- [MATERIAL TO PROCESS]:
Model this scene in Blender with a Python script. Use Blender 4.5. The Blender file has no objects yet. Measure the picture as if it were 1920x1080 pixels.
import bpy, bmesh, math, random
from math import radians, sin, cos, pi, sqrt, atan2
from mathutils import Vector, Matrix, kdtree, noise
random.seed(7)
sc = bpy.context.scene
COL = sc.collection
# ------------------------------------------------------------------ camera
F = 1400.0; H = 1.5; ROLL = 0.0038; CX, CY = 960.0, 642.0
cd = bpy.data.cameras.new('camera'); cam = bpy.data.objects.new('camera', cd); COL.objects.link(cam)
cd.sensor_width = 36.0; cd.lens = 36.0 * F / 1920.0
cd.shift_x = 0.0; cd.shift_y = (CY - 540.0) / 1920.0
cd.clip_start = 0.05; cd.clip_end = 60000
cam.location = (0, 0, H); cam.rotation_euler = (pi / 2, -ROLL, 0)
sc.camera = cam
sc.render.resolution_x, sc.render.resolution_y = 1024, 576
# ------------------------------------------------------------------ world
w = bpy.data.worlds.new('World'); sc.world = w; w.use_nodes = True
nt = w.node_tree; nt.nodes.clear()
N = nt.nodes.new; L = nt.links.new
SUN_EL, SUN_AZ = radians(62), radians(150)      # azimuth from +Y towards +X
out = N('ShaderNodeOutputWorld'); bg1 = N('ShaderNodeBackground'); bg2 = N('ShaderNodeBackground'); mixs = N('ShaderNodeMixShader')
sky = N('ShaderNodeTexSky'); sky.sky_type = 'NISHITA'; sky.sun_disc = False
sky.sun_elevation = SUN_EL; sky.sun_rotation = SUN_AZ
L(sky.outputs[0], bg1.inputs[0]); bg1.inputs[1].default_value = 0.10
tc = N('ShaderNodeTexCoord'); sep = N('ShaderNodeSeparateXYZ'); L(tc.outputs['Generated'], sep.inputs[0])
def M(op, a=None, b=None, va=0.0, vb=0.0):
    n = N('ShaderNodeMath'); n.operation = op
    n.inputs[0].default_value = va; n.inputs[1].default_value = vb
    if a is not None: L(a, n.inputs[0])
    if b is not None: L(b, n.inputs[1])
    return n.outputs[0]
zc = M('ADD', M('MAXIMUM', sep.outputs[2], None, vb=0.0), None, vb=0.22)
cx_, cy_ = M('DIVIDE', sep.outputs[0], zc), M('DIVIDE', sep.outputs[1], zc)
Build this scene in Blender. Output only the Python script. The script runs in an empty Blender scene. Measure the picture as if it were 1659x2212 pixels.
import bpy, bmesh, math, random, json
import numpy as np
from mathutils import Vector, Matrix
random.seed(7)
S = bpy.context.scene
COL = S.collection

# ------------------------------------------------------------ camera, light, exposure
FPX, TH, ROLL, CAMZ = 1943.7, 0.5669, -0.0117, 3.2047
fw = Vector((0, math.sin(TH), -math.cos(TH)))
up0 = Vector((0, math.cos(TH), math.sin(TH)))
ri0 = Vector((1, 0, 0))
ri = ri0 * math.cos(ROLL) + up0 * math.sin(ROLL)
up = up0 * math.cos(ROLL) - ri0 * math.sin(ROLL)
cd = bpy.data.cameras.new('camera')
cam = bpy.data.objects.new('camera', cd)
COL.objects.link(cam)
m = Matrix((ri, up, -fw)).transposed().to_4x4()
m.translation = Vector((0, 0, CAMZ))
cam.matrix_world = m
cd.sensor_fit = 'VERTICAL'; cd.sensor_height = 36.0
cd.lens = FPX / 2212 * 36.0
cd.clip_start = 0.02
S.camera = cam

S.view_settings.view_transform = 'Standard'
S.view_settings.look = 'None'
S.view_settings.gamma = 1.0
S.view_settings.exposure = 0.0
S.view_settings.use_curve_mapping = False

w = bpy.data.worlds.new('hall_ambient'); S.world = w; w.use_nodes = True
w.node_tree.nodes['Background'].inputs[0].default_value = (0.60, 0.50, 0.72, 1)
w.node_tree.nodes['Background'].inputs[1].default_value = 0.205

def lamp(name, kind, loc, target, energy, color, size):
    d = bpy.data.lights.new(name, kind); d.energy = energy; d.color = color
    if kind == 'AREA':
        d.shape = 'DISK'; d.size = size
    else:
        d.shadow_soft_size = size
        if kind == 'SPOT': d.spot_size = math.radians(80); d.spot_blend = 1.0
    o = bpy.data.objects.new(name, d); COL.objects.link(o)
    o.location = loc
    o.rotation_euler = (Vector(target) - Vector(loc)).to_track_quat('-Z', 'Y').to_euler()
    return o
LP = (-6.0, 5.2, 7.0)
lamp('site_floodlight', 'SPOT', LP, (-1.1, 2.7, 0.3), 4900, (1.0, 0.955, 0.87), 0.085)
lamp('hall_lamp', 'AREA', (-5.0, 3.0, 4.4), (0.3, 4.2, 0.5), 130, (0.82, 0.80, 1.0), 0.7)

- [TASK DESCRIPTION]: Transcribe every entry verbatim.

- [SOLUTION FOR THIS PROBLEM]:
Model this scene in Blender with a Python script. Use Blender 4.5. The Blender file has no objects yet. Measure the picture as if it were 1920x1080 pixels.
import bpy, bmesh, math, random
from math import radians, sin, cos, pi, sqrt, atan2
from mathutils import Vector, Matrix, kdtree, noise
random.seed(7)
sc = bpy.context.scene
COL = sc.collection
# ------------------------------------------------------------------ camera
F = 1400.0; H = 1.5; ROLL = 0.0038; CX, CY = 960.0, 642.0
cd = bpy.data.cameras.new('camera'); cam = bpy.data.objects.new('camera', cd); COL.objects.link(cam)
cd.sensor_width = 36.0; cd.lens = 36.0 * F / 1920.0
cd.shift_x = 0.0; cd.shift_y = (CY - 540.0) / 1920.0
cd.clip_start = 0.05; cd.clip_end = 60000
cam.location = (0, 0, H); cam.rotation_euler = (pi / 2, -ROLL, 0)
sc.camera = cam
sc.render.resolution_x, sc.render.resolution_y = 1024, 576
# ------------------------------------------------------------------ world
w = bpy.data.worlds.new('World'); sc.world = w; w.use_nodes = True
nt = w.node_tree; nt.nodes.clear()
N = nt.nodes.new; L = nt.links.new
SUN_EL, SUN_AZ = radians(62), radians(150)      # azimuth from +Y towards +X
out = N('ShaderNodeOutputWorld'); bg1 = N('ShaderNodeBackground'); bg2 = N('ShaderNodeBackground'); mixs = N('ShaderNodeMixShader')
sky = N('ShaderNodeTexSky'); sky.sky_type = 'NISHITA'; sky.sun_disc = False
sky.sun_elevation = SUN_EL; sky.sun_rotation = SUN_AZ
L(sky.outputs[0], bg1.inputs[0]); bg1.inputs[1].default_value = 0.10
tc = N('ShaderNodeTexCoord'); sep = N('ShaderNodeSeparateXYZ'); L(tc.outputs['Generated'], sep.inputs[0])
def M(op, a=None, b=None, va=0.0, vb=0.0):
    n = N('ShaderNodeMath'); n.operation = op
    n.inputs[0].default_value = va; n.inputs[1].default_value = vb
    if a is not None: L(a, n.inputs[0])
    if b is not None: L(b, n.inputs[1])
    return n.outputs[0]
zc = M('ADD', M('MAXIMUM', sep.outputs[2], None, vb=0.0), None, vb=0.22)
cx_, cy_ = M('DIVIDE', sep.outputs[0], zc), M('DIVIDE', sep.outputs[1], zc)
Build this scene in Blender. Output only the Python script. The script runs in an empty Blender scene. Measure the picture as if it were 1659x2212 pixels.
import bpy, bmesh, math, random, json
import numpy as np
from mathutils import Vector, Matrix
random.seed(7)
S = bpy.context.scene
COL = S.collection

# ------------------------------------------------------------ camera, light, exposure
FPX, TH, ROLL, CAMZ = 1943.7, 0.5669, -0.0117, 3.2047
fw = Vector((0, math.sin(TH), -math.cos(TH)))
up0 = Vector((0, math.cos(TH), math.sin(TH)))
ri0 = Vector((1, 0, 0))
ri = ri0 * math.cos(ROLL) + up0 * math.sin(ROLL)
up = up0 * math.cos(ROLL) - ri0 * math.sin(ROLL)
cd = bpy.data.cameras.new('camera')
cam = bpy.data.objects.new('camera', cd)
COL.objects.link(cam)
m = Matrix((ri, up, -fw)).transposed().to_4x4()
m.translation = Vector((0, 0, CAMZ))
cam.matrix_world = m
cd.sensor_fit = 'VERTICAL'; cd.sensor_height = 36.0
cd.lens = FPX / 2212 * 36.0
cd.clip_start = 0.02
S.camera = cam

S.view_settings.view_transform = 'Standard'
S.view_settings.look = 'None'
S.view_settings.gamma = 1.0
S.view_settings.exposure = 0.0
S.view_settings.use_curve_mapping = False

w = bpy.data.worlds.new('hall_ambient'); S.world = w; w.use_nodes = True
w.node_tree.nodes['Background'].inputs[0].default_value = (0.60, 0.50, 0.72, 1)
w.node_tree.nodes['Background'].inputs[1].default_value = 0.205

def lamp(name, kind, loc, target, energy, color, size):
    d = bpy.data.lights.new(name, kind); d.energy = energy; d.color = color
    if kind == 'AREA':
        d.shape = 'DISK'; d.size = size
    else:
        d.shadow_soft_size = size
        if kind == 'SPOT': d.spot_size = math.radians(80); d.spot_blend = 1.0
    o = bpy.data.objects.new(name, d); COL.objects.link(o)
    o.location = loc
    o.rotation_euler = (Vector(target) - Vector(loc)).to_track_quat('-Z', 'Y').to_euler()
    return o
LP = (-6.0, 5.2, 7.0)
lamp('site_floodlight', 'SPOT', LP, (-1.1, 2.7, 0.3), 4900, (1.0, 0.955, 0.87), 0.085)
lamp('hall_lamp', 'AREA', (-5.0, 3.0, 4.4), (0.3, 4.2, 0.5), 130, (0.82, 0.80, 1.0), 0.7)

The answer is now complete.